Para pelapor mempersoalkan konferensi pers yang digelar Anwar Usman pada 8 November 2023 sehari setelah dibacakannya putusan MKMK ad hoc yang memberhentikan Anwar dari posisi ketua MK. Saat itu, Anwar mengungkapkan adanya skenario untuk menjatuhkan dirinya melalui pembentukan MKMK dan menuding adanya fitnah terkait dengan keterlibatannya dalam penanganan perkara 90/PUU-XXI/2023 soal syarat minimal usia calon presiden dan wakil presiden.
Pertimbangan MKMK
Dalam pertimbangannya, MKMK melihat adanya gelagat Anwar, baik tersirat maupun tersurat, yang tidak mau menerima putusan MKMK ad hoc. MKMK memberi perhatian khusus atas hal tersebut, apalagi sikap tidak menerima atau tidak legawa atas putusan MKMK ad hoc tersebut disampaikan kepada publik yang diliput media secara luas.
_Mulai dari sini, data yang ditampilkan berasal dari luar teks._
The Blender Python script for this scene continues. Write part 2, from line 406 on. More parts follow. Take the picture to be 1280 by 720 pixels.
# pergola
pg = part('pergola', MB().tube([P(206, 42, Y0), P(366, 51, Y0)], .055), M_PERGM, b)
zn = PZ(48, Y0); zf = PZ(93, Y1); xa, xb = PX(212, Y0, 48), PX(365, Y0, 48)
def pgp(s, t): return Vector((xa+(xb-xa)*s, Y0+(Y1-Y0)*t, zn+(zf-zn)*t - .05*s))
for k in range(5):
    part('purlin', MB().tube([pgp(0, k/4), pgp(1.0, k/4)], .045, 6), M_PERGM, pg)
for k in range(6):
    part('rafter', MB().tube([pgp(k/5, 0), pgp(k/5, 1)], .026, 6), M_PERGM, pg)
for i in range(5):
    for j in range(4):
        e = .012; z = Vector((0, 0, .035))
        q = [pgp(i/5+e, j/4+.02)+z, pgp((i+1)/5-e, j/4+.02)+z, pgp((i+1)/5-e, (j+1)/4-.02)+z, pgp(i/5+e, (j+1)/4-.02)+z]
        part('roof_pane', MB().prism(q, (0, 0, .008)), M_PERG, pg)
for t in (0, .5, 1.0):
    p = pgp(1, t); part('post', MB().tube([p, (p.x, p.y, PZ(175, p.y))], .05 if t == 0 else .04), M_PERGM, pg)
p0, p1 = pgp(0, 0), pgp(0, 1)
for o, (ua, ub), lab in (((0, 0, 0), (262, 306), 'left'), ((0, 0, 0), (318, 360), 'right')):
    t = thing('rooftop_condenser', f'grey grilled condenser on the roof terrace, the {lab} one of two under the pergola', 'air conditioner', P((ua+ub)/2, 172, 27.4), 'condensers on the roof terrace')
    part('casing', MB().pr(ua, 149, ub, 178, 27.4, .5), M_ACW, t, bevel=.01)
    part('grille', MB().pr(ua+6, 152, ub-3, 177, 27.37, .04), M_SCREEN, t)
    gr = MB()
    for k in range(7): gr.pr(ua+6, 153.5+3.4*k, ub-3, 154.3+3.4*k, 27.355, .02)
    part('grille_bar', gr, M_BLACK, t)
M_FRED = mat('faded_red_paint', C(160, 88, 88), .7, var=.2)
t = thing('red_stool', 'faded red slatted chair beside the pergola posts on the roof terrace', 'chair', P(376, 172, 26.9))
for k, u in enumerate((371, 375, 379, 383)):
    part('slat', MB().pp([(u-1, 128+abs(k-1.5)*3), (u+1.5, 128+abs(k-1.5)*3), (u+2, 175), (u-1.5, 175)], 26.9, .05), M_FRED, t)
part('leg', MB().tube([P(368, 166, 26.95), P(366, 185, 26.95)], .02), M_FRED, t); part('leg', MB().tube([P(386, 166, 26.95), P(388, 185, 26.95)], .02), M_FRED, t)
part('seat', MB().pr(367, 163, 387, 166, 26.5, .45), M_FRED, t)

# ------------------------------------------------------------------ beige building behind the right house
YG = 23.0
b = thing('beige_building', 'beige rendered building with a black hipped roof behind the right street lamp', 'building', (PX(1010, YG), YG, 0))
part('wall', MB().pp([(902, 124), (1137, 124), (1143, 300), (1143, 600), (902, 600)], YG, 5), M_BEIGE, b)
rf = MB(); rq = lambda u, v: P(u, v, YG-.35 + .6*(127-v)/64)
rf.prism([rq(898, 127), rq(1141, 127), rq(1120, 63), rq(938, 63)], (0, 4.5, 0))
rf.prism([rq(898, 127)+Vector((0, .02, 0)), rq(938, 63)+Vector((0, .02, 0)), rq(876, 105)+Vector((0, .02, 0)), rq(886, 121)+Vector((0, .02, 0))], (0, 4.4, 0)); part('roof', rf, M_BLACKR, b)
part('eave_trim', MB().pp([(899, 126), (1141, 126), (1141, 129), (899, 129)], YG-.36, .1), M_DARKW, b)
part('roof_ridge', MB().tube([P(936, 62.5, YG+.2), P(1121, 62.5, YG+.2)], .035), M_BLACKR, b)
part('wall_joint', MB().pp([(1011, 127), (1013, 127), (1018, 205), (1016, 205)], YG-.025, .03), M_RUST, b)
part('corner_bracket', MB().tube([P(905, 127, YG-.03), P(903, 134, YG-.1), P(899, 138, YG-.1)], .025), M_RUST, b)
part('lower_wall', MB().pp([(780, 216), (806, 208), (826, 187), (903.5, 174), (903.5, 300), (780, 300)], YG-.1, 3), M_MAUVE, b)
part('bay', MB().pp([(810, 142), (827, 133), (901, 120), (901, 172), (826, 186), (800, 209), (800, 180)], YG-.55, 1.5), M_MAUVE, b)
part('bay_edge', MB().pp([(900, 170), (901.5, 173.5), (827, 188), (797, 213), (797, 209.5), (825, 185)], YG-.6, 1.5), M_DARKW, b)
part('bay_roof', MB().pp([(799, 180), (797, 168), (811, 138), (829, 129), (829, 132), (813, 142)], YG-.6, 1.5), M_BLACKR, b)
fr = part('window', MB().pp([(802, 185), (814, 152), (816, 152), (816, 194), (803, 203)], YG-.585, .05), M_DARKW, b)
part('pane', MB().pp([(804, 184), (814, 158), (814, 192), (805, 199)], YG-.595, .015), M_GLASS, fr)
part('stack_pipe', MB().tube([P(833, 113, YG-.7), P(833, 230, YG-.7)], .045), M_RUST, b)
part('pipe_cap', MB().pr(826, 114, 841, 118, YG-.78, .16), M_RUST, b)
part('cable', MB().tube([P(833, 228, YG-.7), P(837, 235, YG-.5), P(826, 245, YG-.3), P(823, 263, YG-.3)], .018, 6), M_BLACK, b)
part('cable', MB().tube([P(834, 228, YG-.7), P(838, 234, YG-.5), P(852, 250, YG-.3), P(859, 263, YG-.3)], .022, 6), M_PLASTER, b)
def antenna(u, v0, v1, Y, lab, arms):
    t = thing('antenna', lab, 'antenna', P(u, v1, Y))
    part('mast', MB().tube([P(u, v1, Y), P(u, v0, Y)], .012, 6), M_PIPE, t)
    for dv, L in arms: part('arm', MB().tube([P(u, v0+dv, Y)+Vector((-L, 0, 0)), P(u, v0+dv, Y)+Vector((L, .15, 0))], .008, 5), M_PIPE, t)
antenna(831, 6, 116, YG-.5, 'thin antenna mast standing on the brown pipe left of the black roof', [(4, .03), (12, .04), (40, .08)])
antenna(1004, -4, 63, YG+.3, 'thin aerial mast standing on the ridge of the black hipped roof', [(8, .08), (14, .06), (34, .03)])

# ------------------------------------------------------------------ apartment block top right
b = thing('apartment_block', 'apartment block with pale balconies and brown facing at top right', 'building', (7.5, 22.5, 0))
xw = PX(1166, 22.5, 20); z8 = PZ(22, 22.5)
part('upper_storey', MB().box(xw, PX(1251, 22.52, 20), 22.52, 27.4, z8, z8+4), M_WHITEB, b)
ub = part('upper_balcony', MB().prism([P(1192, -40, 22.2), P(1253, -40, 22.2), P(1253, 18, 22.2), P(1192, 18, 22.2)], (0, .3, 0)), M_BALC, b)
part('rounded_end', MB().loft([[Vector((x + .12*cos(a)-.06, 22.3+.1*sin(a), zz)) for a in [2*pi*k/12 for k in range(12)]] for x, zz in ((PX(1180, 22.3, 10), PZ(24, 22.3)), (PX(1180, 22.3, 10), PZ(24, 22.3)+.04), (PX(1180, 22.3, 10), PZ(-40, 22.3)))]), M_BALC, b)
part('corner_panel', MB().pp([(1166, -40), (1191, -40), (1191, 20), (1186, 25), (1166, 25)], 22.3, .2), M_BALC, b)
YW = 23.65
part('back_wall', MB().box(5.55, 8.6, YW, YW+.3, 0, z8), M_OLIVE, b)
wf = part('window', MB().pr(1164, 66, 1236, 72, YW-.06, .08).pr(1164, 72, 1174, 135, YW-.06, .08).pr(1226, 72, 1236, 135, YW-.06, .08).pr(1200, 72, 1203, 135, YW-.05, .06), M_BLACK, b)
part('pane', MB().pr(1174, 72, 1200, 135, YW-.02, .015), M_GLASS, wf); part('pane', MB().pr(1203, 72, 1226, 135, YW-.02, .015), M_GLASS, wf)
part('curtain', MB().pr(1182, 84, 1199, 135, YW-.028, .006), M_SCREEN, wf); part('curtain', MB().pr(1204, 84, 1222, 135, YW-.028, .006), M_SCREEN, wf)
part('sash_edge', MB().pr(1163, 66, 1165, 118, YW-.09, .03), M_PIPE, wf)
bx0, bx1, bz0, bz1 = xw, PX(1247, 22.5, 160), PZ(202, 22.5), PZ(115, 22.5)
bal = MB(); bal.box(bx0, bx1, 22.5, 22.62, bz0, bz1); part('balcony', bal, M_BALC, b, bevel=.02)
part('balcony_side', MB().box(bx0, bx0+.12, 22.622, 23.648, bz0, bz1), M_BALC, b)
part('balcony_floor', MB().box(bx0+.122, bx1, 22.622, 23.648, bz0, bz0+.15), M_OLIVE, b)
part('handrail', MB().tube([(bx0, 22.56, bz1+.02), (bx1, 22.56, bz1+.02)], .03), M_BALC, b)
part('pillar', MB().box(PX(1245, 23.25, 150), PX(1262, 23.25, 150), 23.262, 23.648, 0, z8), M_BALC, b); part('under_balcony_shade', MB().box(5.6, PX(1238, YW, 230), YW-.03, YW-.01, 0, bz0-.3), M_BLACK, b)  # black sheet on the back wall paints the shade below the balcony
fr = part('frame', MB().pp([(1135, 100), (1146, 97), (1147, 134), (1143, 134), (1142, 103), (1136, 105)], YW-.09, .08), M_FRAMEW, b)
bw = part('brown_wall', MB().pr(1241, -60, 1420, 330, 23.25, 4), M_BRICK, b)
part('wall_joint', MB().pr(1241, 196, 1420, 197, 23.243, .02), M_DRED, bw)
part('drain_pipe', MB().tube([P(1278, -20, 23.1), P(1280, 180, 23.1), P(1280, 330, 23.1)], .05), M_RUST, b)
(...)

Dalam konferensi pers tersebut, Anwar keberatan terhadap prosedur berperkara di MKMK, pertimbangan MKMK, dan lainnya.
Terlebih, Anwar kemudian menggugat ke PTUN Jakarta atas dampak putusan MKMK. ”Tindakan hakim terlapor punya pengaruh langsung dan tidak langsung terhadap marwah dan keseluruhan MK, antara lain tingkat kepercayaan masyarakat ke MK,” kata Yuliandri.
MKMK juga menekankan pentingnya Sapta Karsa Hutama sebagai syarat yang tidak dapat ditiadakan dari amanat dan kebutuhan konstitusional untuk menghadirkan sosok pengemban hakim konstitusi yang dipersyaratkan harus melekat integritas, kepribadian jujur, tak tercela, negarawan yang menguasai konstitusi dan ketatanegaraan, serta tak merangkap sebagai pejabat negara. Ini merupakan amanat dari Pasal 24C Ayat 5 UUD 1945.
Selain kepakaran, kepribadian, sikap, dan perilaku etis dalam mengemban jabatan yang dipercayakan kepadanya merupakan hal yang penting bagi hakim konstitusi. Sebab, menurut MKMK, hakim konstitusi adalah pilar utama dan roh MK yang merupakan pengawal dan penafsir konstitusi yang penafsirannya mengikat seluruh warga negara dan penyelenggara negara.
”Sapta Karsa Hutama secara esensial adalah ibarat konstitusi etik bagi hakim konstitusi. Sapta Karsa Hutama memiliki kedudukan dasar dan fundamental, bukan pajangan formalitas yang nir makna dan esensi. Oleh karena itu, Sapta Karsa Hutama harus benar-benar diinternalisasi dan mendarah daging bagi hakim konstitusi,” ujar MKMK.